In the 2018 Trafficking in Persons, or TIP, Report, Burma was downgraded to Tier 3 for the second time in three years. It had been on a Tier 2 Watch List in 2017.

Tier 1 is for countries that are meeting the minimum standards for the elimination of trafficking in persons set forth in the TVPA [Trafficking Victims Protection Act of 2000]. Tier 2 countries have not met the minimum standards but are making significant efforts to do so. Tier 2 Watch List is for countries that are making significant efforts but deserve closer scrutiny. Finally, Tier 3 is for countries that have not met the minimum standards and are not making significant efforts to do so.

A senior State Department official said, “We have tracked the situation of trafficking in Burma for a long time and had concerns about it for a long time. In this past year, we assessed that the government does not fully meet the minimum standards and is not making significant efforts.”

The U.S. official went on to say, “Our concerns include that Burmese Armed Forces operations in Rakhine State dislocated hundreds of thousands of Rohingya and members of other ethnic groups, many of whom were exploited throughout the region as a result.”

In addition, the unlawful recruitment of child soldiers by the Burmese Armed Forces and ethnic armed groups continued. Authorities punished former child soldiers for desertion, alleged fraud, and defamation, and authorities also continue to prevent the United Nations from playing a constructive role in eradicating the recruitment and use of children by ethnic armed groups.

The TIP Report found that the Burmese military continued to subject adults and children to forced labor. And Burmese government officials were reportedly complicit in both sex and labor trafficking.

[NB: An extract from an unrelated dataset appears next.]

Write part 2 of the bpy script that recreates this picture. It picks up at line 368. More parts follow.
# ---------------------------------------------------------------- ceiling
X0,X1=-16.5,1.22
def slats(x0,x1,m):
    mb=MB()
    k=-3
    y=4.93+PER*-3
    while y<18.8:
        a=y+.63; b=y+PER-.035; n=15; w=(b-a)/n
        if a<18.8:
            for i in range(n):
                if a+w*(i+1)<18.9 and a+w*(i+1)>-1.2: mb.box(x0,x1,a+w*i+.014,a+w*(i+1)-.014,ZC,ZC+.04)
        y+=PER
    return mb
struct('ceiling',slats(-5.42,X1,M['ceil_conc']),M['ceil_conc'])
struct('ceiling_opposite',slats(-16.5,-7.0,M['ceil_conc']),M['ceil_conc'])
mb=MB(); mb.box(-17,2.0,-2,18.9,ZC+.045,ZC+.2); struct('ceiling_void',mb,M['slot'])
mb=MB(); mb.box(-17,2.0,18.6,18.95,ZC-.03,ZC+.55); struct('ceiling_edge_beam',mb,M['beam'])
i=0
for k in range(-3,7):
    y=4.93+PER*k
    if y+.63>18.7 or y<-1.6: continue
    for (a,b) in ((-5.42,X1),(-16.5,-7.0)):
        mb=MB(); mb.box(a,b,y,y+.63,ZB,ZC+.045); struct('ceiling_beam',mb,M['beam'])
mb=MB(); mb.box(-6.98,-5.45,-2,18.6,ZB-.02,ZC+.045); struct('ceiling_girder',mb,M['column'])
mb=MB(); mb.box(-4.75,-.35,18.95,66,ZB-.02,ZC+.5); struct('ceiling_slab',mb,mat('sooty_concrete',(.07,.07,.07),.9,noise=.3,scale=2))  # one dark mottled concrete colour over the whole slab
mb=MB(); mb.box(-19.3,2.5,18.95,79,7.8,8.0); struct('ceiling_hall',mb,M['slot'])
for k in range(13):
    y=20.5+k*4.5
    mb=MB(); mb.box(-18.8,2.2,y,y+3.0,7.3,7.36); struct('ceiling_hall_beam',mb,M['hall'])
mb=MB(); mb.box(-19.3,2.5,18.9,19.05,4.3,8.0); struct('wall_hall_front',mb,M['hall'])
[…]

The United States urges Burma to implement all the recommendations in the TIP Report, especially those related to ceasing all unlawful recruitment and use of children in the armed forces and allowing the UN to conduct this work with ethnic armed groups. Burma should immediately and unconditionally release Aung Ko Htwe,[Ahn Koh Twey] who was arrested in August 2017 for speaking out about his experience as a child soldier.

The U.S. also calls on the Burmese government to end its officials' involvement in sex trafficking and forced labor and to hold such officials criminally accountable for these crimes.